Luis González Zaffaroni is the executive director of DOCSP, an organization focused on the development of the documentary field in São Paulo, Brazil, since 2015. He was the founding director of DocMontevideo (Uruguay, 2009-2023), with a key role in the Latin American documentary community and its international promotion. Always connected with training and networking programs, he has been a consultant and adviser in more than ten countries for cinema agencies, funds, markets, and festivals.


Joel Simon is the founding director of the Journalism Protection Initiative at the Craig Newmark Graduate School of Journalism, part of the City University of New York.

Nathalie Seaver has a long history in film and has held creative development and production executive positions for scripted film and television at Universal Pictures, MGM, Warner Brothers, and Showtime. This narrative background informs her approach to elevated storytelling in her current role, nurturing and supporting documentaries at all stages of production as Executive Vice President at Foothill Productions. Their films have premiered at Sundance, Telluride, TIFF, Tribeca, Hot Docs, and the Venice Biennale and include several Oscar and Emmy Nominees.


Inti Cordera is a documentary film director, producer, and founder of La Maroma Productions and the DocsMX festival & organization in Mexico City.

Toni Kamau is the 2024 Sundance Amazon MGM nonfiction producing prize winner, as well as a News Emmy and Peabody-nominated producer and founder of the Kenyan-based “We Are Not the Machine” - which tells stories of African outsiders, rebels, and changemakers for global audiences.

Paula Ossandón Cabrera is the director of Chiledoc, an organization that promotes Chilean talents, their films and series worldwide. She is also the director and founder of Miradoc, a distribution program for Chilean documentaries with 12 years of experience.

Bob Berney, CEO of Picturehouse, is a leading figure in the world of global content distribution. He is known for his strong relationships with filmmakers and industry executives along with having a keen eye for content and extraordinary marketing acumen.

An internationally renowned curator, educator, and veteran nonprofit executive, Dominic Asmall Willsdon (he/they) founded the film program at Tate Modern in London with the British Film Institute in his first curatorial role.

Paige Bethmann

Paige is a Haudenosaunee director/producer based in Reno, Nevada.

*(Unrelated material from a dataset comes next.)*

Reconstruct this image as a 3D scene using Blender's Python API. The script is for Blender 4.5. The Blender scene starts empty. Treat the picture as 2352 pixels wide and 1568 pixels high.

Over the last 10 years, Paige has worked in non-fiction television for various digital and broadcast networks such as Vox Media, Facebook, Youtube Originals, USA and NBC. Her latest project, Emmy nominated series Glad You Asked centered around issues of racial injustice and premiered in July of 2021. Paige is currently a Logan Non-Fiction Fellow and 2022 PGA Create fellow. A graduate of Ithaca College, Paige has a bachelor's degree in Film, Television, and Radio from the Park School of Communications. Remaining Native will be her directorial debut.


Remaining Native

Ku Stevens, a high school senior, has the skill and drive to become an elite runner. But he struggles to find the balance between an exclusive sport that glorifies individual triumph and the values of interconnectedness and community he was raised with on the Paiute reservation in Nevada. Despite not having access to a coach, cross-country team, or recruiters, Ku is determined to get a running scholarship. When the remains of thousands of Native American children are discovered across North America, Ku's painful family history is unearthed, forcing him to reexamine his own identity. Ku’s own great-grandfather escaped an Indian boarding school by foot at age 8. In an act of remembrance and reconciliation, Ku sets out to run the same 50-mile escape route his great-grandfather took. Remaining Native is a coming-of-age story that asks if it’s possible to run from home without running away from who you are.